> _PROBLEM DETAILS_:
Copy out each line that includes the word "Blender".

> _EXTRACTED RECORDS_:

□ □ □

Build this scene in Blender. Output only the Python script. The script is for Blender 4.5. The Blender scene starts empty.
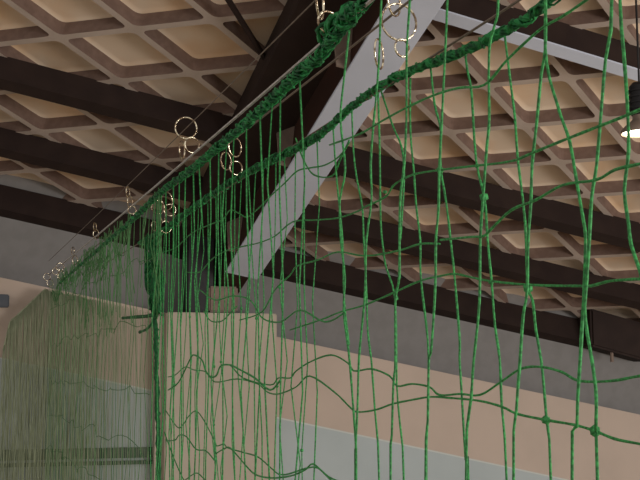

□ □ □

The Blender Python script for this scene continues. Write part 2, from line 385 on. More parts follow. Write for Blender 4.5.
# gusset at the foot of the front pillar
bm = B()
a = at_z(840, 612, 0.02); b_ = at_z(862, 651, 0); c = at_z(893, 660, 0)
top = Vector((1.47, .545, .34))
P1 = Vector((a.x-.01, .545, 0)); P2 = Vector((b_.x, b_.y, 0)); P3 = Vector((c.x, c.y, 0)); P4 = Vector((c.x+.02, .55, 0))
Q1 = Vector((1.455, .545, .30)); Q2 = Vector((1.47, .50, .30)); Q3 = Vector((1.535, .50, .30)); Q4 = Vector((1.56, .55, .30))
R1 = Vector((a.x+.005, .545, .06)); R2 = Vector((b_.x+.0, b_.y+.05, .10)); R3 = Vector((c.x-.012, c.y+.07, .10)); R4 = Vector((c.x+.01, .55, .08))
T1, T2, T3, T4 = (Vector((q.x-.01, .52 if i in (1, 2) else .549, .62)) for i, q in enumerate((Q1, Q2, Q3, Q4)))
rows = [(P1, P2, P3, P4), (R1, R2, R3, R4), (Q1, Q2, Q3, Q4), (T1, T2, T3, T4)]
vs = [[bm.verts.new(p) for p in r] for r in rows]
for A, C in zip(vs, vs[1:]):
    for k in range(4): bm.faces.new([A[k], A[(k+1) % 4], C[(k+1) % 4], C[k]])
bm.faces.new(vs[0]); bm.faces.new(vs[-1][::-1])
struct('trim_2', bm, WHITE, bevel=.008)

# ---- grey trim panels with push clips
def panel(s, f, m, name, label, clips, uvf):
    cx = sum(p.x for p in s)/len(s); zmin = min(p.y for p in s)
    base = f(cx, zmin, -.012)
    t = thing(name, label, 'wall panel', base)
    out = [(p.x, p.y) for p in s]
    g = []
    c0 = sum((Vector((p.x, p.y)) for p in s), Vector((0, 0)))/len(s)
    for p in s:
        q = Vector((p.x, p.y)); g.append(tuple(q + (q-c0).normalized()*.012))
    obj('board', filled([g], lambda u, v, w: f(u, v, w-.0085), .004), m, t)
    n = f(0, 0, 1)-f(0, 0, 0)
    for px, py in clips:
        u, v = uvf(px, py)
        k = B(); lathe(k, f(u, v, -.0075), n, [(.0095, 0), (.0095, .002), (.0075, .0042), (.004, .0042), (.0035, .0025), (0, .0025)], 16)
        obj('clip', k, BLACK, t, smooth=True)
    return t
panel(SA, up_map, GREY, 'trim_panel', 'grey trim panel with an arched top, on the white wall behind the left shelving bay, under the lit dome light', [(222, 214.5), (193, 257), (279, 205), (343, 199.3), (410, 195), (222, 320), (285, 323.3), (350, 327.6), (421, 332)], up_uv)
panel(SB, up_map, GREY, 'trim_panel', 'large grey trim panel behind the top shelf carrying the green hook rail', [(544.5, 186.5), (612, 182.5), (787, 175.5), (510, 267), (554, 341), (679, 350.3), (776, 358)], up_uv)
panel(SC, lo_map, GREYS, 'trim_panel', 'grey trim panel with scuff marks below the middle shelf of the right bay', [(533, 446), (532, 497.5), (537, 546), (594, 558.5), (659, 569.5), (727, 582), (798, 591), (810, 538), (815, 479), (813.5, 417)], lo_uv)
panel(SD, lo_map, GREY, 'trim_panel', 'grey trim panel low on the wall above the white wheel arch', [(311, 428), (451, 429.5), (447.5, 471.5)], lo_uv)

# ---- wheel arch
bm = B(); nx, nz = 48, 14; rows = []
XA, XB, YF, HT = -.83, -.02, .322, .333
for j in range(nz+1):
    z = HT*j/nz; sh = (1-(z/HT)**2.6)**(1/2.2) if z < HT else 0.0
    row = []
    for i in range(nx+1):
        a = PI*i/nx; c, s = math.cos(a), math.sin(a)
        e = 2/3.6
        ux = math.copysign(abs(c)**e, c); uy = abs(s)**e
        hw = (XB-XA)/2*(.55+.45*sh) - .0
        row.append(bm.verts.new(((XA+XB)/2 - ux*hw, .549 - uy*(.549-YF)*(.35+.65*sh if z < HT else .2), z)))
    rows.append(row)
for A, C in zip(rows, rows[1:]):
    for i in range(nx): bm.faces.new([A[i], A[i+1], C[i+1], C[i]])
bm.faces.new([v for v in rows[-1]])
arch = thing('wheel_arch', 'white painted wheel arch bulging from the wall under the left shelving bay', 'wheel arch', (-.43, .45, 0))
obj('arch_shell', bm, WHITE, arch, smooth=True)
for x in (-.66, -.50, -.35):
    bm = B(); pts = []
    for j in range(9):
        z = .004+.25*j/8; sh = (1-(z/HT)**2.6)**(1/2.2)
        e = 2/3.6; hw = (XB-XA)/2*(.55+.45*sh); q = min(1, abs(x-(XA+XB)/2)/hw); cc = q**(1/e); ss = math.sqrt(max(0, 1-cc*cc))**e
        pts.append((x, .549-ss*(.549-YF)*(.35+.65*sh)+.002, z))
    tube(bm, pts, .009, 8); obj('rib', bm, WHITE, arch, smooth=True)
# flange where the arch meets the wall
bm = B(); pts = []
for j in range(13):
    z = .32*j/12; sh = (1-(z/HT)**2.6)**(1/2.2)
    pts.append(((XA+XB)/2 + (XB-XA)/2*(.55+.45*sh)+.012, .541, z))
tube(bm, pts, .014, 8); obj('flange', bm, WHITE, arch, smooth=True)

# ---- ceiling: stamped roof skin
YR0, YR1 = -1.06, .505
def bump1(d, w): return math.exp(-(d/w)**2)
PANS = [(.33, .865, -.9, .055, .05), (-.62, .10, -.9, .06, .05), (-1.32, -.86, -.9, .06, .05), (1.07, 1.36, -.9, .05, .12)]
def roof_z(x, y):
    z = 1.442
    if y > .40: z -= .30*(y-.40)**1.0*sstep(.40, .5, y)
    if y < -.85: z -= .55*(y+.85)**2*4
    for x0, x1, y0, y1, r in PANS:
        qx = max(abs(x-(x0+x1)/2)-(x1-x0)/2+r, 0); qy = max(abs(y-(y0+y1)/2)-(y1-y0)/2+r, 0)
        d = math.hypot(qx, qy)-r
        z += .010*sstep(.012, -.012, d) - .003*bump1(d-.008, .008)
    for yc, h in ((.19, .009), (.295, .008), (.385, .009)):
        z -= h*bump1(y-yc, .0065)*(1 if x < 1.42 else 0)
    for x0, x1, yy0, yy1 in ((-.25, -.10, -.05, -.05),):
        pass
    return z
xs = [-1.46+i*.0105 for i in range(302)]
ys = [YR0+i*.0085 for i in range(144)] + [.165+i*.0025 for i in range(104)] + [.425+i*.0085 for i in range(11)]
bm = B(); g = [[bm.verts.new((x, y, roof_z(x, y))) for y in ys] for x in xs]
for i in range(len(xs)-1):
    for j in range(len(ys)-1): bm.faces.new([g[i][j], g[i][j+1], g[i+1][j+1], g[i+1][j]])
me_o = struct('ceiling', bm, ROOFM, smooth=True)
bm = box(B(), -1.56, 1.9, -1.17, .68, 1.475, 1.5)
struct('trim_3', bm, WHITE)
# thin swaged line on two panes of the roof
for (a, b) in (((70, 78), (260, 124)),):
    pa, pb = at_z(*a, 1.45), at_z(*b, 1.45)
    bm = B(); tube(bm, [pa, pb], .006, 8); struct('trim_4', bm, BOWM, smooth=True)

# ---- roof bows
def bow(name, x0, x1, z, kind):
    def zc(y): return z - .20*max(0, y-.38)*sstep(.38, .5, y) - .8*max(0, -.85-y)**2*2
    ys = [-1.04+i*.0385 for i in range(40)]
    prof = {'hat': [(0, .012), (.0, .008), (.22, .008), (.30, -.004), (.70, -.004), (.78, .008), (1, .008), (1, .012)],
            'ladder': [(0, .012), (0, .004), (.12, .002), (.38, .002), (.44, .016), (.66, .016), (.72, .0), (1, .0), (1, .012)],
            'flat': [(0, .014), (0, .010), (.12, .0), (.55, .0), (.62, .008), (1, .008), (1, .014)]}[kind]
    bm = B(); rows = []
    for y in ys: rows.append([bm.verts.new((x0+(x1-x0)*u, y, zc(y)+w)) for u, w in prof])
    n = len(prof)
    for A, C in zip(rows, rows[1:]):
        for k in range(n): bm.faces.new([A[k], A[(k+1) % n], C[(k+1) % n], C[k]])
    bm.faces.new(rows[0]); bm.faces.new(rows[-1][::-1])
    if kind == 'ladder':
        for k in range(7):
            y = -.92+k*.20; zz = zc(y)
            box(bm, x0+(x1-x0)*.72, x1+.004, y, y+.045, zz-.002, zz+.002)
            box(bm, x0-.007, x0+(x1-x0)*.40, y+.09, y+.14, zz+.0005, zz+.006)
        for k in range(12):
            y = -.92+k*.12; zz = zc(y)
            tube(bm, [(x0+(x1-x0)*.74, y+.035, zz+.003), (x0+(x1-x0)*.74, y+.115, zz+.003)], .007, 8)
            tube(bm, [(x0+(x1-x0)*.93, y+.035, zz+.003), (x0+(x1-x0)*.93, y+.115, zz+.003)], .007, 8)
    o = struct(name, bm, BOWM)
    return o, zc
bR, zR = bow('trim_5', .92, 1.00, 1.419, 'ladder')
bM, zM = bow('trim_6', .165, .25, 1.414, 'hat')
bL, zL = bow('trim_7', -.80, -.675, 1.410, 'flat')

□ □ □

> _REPLY TO THE TASK_:
Build this scene in Blender. Output only the Python script. The script is for Blender 4.5. The Blender scene starts empty.
The Blender Python script for this scene continues. Write part 2, from line 385 on. More parts follow. Write for Blender 4.5.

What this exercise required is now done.